After reading the OP’s article (which I read before, and just re-read). I’ll say – in general principle – I could be on board with such a plan, with reservations.
#1 Term Life Insurance
The article isn’t clear if this is a term policy only in effect while the while the person is working or if it persists into retirement. The language is not clear. Is the base x4 times annual, or is that an accidental death/dismemberment clause. Right now my employer pays for Term Life paying x2 Annual Base + 2x for accidental death/dismemberment. I contribute a few bucks a month that raises it to x4 Annual Base. However once I retire and I’m no longer working, that term policy ends.
#2 Benefit Type
The opinion piece also isn’t clear on whether this is a “Defined Benefit” (DB) plan or a “Defined Contribution” plan. An important distinction. If DB, then at retirement the employee will draw the same benefit for the rest of their life regardless of market performance. Or is this a DC plan similar to a 401K where (a) benefit amounts can change depending on market valuation, and (b) and as a DC plan if the benefit computation are based on actuary tables so that benefit checks pay not only interest but part of the principle. If the plan is drawing interest and principle to pay benefits, how long are the planned years of benefits? What happens for people that live beyond the actuary tables if their individual account is fully depleted?
#3 Beneficiaries
The opinion piece make no mention of death. What happens to funds upon death of the pensioner? Are the funds “owned” by the pensioner and can be passed to any beneficiary? What happens to a married couple if the beneficiary dies, does the spouse continue to receive benefits as part of the plan for the remainder (or until plan depletion, see #2)? If survivor benefits are part of the plan, does the pensioner and spouse have to enroll and fund deductions for survivor benefits? (I’m a military retiree, and I pay a premium every month so that my spouse will continue to receive 55% of my benefit if I pass first. My current employer pension plan also has similar survivor benefits, but again that will be a premium (based on how much of a percentage is covered) will be deducted from my pension check if we opt for it.)

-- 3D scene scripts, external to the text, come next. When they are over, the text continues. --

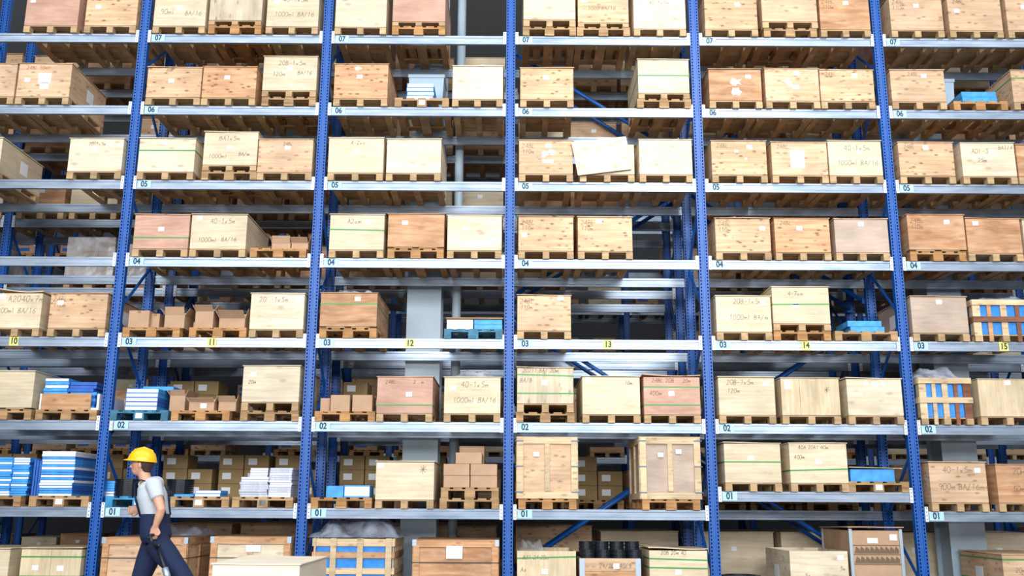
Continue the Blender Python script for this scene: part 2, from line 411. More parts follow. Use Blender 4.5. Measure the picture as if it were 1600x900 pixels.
# columns in the gap between the racks
def column(px, y, label):
    p = at(px, y, 1.55); t = empty('steel_column', (p.x, 1.62, 0)); tag(t, label, 'column')
    MB().box(-.27, .27, -.30, -.27, 0, 12.6).build('flange', 'column', t)
    MB().box(-.27, .27, .20, .23, 0, 12.6).build('flange', 'column', t)
    MB().box(-.20, .20, -.27, .20, 0, 12.6).build('web', 'column', t)
    MB().box(-.33, .33, -.34, .30, 0, .03).build('base_plate', 'column', t)
column(664, 500, 'wide grey-blue steel column behind bay 12'); column(1488, 700, 'wide grey-blue steel column behind bay 15')
p = at(713, 500, 1.5)
tag(MB().tube([(p.x, 1.5, 0), (p.x, 1.5, 12.6)], .072, 20).build('down_pipe', 'column', smooth=True), 'grey-blue vertical pipe right of the column behind bay 12', 'pipe')

# ------------------------------------------------------------------ hand lettering
G = {'0': [[(1,0),(0,2),(0,4),(1,6),(3,6),(4,4),(4,2),(3,0),(1,0)]], '1': [[(1,5),(2.2,6),(2,0)]], '2': [[(0,5),(1.5,6),(3.5,5.2),(3,3.4),(0,0),(4,.2)]],
 '4': [[(3,0),(3,6),(0,2),(4,2)]], '5': [[(4,6),(1,6),(.6,3.6),(3,3.8),(4,2),(3,.2),(0,0)]], '6': [[(3.5,6),(1,4),(0,2),(1,0),(3,0),(4,1.6),(3,3),(.6,2.6)]],
 '7': [[(0,6),(4,6),(1.5,0)],[(1,3),(3.4,3)]], '8': [[(2,3),(.4,4.5),(2,6),(3.6,4.5),(2,3),(0,1.4),(2,0),(4,1.4),(2,3)]], '9': [[(4,4),(2,3),(.3,4.2),(1.4,6),(3.4,5.6),(4,4),(3,0)]],
 'A': [[(0,0),(2,6),(4,0)],[(.8,2.4),(3.4,2.4)]], 'B': [[(0,0),(.3,6),(3,5.6),(3,3.6),(.4,3.2),(3.6,2.6),(3.6,.6),(0,0)]], 'L': [[(.4,6),(0,0),(3.4,.2)]],
 'm': [[(0,0),(0,3),(.2,2),(1.4,3),(2,2),(2,0)],[(2,2),(3.4,3),(4,2),(4,0)]], 'l': [[(1,6),(1,1),(2,0)]], 'x': [[(0,0),(3,3)],[(0,3),(3,0)]],
 '-': [[(.5,2.6),(3.5,2.8)]], '/': [[(0,-.5),(3,6.5)]], 'D': [[(0,0),(.2,6),(3,5),(4,3),(3,.6),(0,0)]], 'I': [[(1,0),(1,6)]], 'M': [[(0,0),(.3,6),(2,2.4),(3.8,6),(4,0)]],
 '*': [[(2,-2),(2,8)],[(-3,3),(7,3)],[(-1.6,-.4),(5.6,6.6)],[(-1.6,6.4),(5.4,-.6)]], 'z': [[(0,3),(3,3),(0,0),(3,0)]], 'o': [[(1,0),(0,1.5),(1,3),(2.6,2.6),(2.6,.6),(1,0)]], 'n': [[(0,0),(0,3),(1.6,3),(2.4,2),(2.4,0)]]}
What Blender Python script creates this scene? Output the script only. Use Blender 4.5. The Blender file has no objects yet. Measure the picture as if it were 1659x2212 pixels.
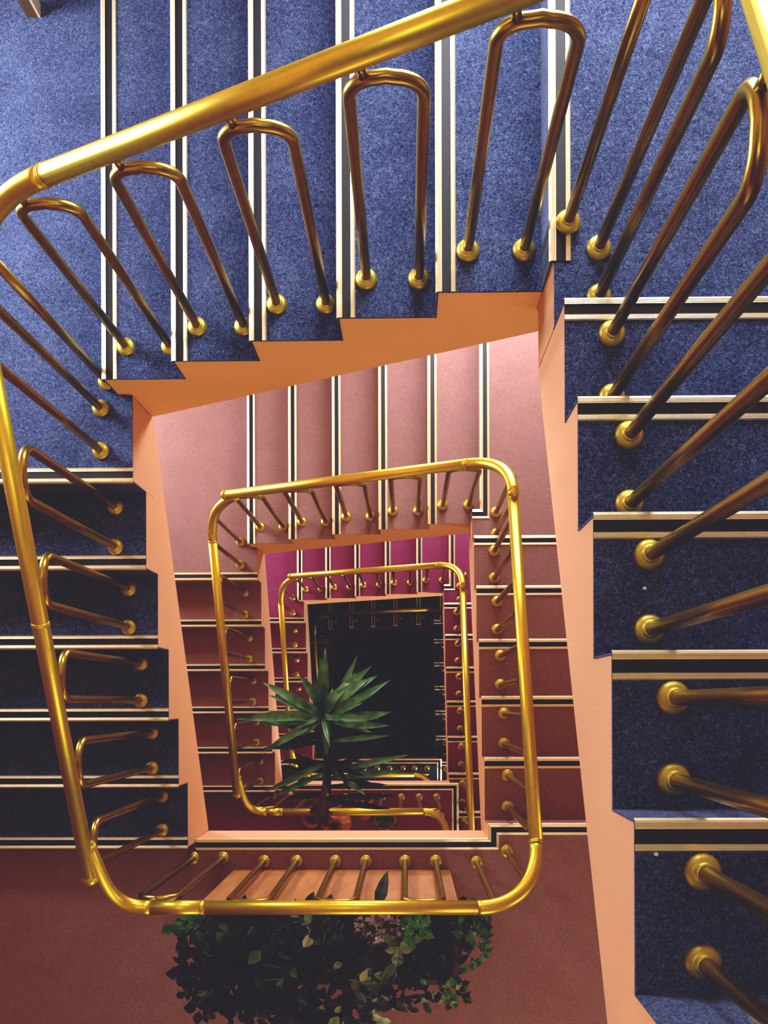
import bpy, math, random
from math import pi, sin, cos, sqrt, atan2, radians
from mathutils import Vector, Matrix

scene = bpy.context.scene
COL = scene.collection
random.seed(7)

# ------------------------------------------------------------------ materials
def nt(name):
    m = bpy.data.materials.new(name); m.use_nodes = True
    n = m.node_tree.nodes; l = m.node_tree.links
    b = n['Principled BSDF']
    return m, n, l, b

def ramp(n, stops):
    r = n.new('ShaderNodeValToRGB')
    e = r.color_ramp.elements
    e[0].position, e[0].color = stops[0][0], (*stops[0][1], 1)
    e[1].position, e[1].color = stops[-1][0], (*stops[-1][1], 1)
    for p, c in stops[1:-1]:
        x = e.new(p); x.color = (*c, 1)
    return r

def carpet(name, dark, mid, light, scale=170, contrast=0.16):
    m, n, l, b = nt(name)
    tc = n.new('ShaderNodeTexCoord')
    big = n.new('ShaderNodeTexNoise'); big.inputs['Scale'].default_value = 9; big.inputs['Detail'].default_value = 3
    fine = n.new('ShaderNodeTexNoise'); fine.inputs['Scale'].default_value = scale
    fine.inputs['Detail'].default_value = 4; fine.inputs['Roughness'].default_value = .7
    fine.inputs['Distortion'].default_value = 1.6
    l.new(tc.outputs['Object'], big.inputs['Vector']); l.new(tc.outputs['Object'], fine.inputs['Vector'])
    mix = n.new('ShaderNodeMath'); mix.operation = 'MULTIPLY_ADD'
    l.new(big.outputs['Fac'], mix.inputs[0]); mix.inputs[1].default_value = .13
    l.new(fine.outputs['Fac'], mix.inputs[2])
    r = ramp(n, [(.565 - contrast, dark), (.565, mid), (.565 + contrast, light)])
    l.new(mix.outputs[0], r.inputs['Fac']); l.new(r.outputs['Color'], b.inputs['Base Color'])
    bu = n.new('ShaderNodeBump'); bu.inputs['Strength'].default_value = .55; bu.inputs['Distance'].default_value = .006
    l.new(fine.outputs['Fac'], bu.inputs['Height']); l.new(bu.outputs['Normal'], b.inputs['Normal'])
    b.inputs['Roughness'].default_value = 1; b.inputs['Specular IOR Level'].default_value = .08
    b.inputs['Sheen Weight'].default_value = .12; b.inputs['Sheen Roughness'].default_value = .5
    return m

def plain(name, col, rough=.7, metal=0, noise=0, nscale=20, bump=0, bscale=120, spec=.3):
    m, n, l, b = nt(name)
    b.inputs['Roughness'].default_value = rough; b.inputs['Metallic'].default_value = metal
    b.inputs['Specular IOR Level'].default_value = spec
    tc = n.new('ShaderNodeTexCoord')
    t = n.new('ShaderNodeTexNoise'); t.inputs['Scale'].default_value = nscale; t.inputs['Detail'].default_value = 4
    l.new(tc.outputs['Object'], t.inputs['Vector'])
    lo = tuple(c * (1 - noise) for c in col); hi = tuple(min(1, c * (1 + noise)) for c in col)
    r = ramp(n, [(.3, lo), (.7, hi)])
    l.new(t.outputs['Fac'], r.inputs['Fac']); l.new(r.outputs['Color'], b.inputs['Base Color'])
    if bump:
        t2 = n.new('ShaderNodeTexNoise'); t2.inputs['Scale'].default_value = bscale; t2.inputs['Detail'].default_value = 3
        l.new(tc.outputs['Object'], t2.inputs['Vector'])
        bu = n.new('ShaderNodeBump'); bu.inputs['Strength'].default_value = bump; bu.inputs['Distance'].default_value = .003
        l.new(t2.outputs['Fac'], bu.inputs['Height']); l.new(bu.outputs['Normal'], b.inputs['Normal'])
    return m

def wood(name, a, c):
    m, n, l, b = nt(name)
    tc = n.new('ShaderNodeTexCoord'); mp = n.new('ShaderNodeMapping')
    mp.inputs['Scale'].default_value = (9, 9, 1.2)
    l.new(tc.outputs['Object'], mp.inputs['Vector'])
    t = n.new('ShaderNodeTexNoise'); t.inputs['Scale'].default_value = 2.2; t.inputs['Detail'].default_value = 6; t.inputs['Distortion'].default_value = .8
    l.new(mp.outputs[0], t.inputs['Vector'])
    r = ramp(n, [(.35, a), (.65, c)]); l.new(t.outputs['Fac'], r.inputs['Fac'])
    l.new(r.outputs['Color'], b.inputs['Base Color']); b.inputs['Roughness'].default_value = .55
    return m

def leafmat(name, a, c, rough=.45):
    m, n, l, b = nt(name)
    tc = n.new('ShaderNodeTexCoord')
    t = n.new('ShaderNodeTexNoise'); t.inputs['Scale'].default_value = 14; t.inputs['Detail'].default_value = 2
    l.new(tc.outputs['Object'], t.inputs['Vector'])
    r = ramp(n, [(.38, a), (.62, c)]); l.new(t.outputs['Fac'], r.inputs['Fac'])
    l.new(r.outputs['Color'], b.inputs['Base Color']); b.inputs['Roughness'].default_value = rough
    b.inputs['Specular IOR Level'].default_value = .35
    return m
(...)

#4 Market Driven or Insured Outcomes
Are there protection in the plans so that if the market takes a downturn right before someone is scheduled to retire, or if they are in retirement that specific guaranteed outcomes are part of the plan even if the market tanks. Or do seniors have to guess from year to year on what their benefits will be.
#5 Fixed or Flexible Income
Are benefits fixed? Or are there COLA provisions to account for inflation over retirement years. If not, then as prices go up will seniors have to take more and more out of their accounts to make ends meet? Thereby depleting funds faster for a DC plan.
#6 Guarantees
Since these are individual retirement accounts and NOT a bank account, they don’t have guarantees like bank accounts under FDIC. Will there be backing of the plans to provide these government back guarantees?
#7 Transition
And this will be the hardest part. What would the transition plan be? I can see – on a national scale – that it would take literally generations to transition starting with new workers entering the market. The older you get the less impact the magic of market increases and compound re-investment have. So during the transition years those that have been in the jobs will stop paying into SS and start paying into the individual plan. That takes money out of SS funding, how will that money be replaced, from the General Fund as the government assumes total liability for SS since there would be no new SS revenue to pay existing and future benefits?
Just some thoughts. The plan COULD work, but it would be very painful for 40-60 years.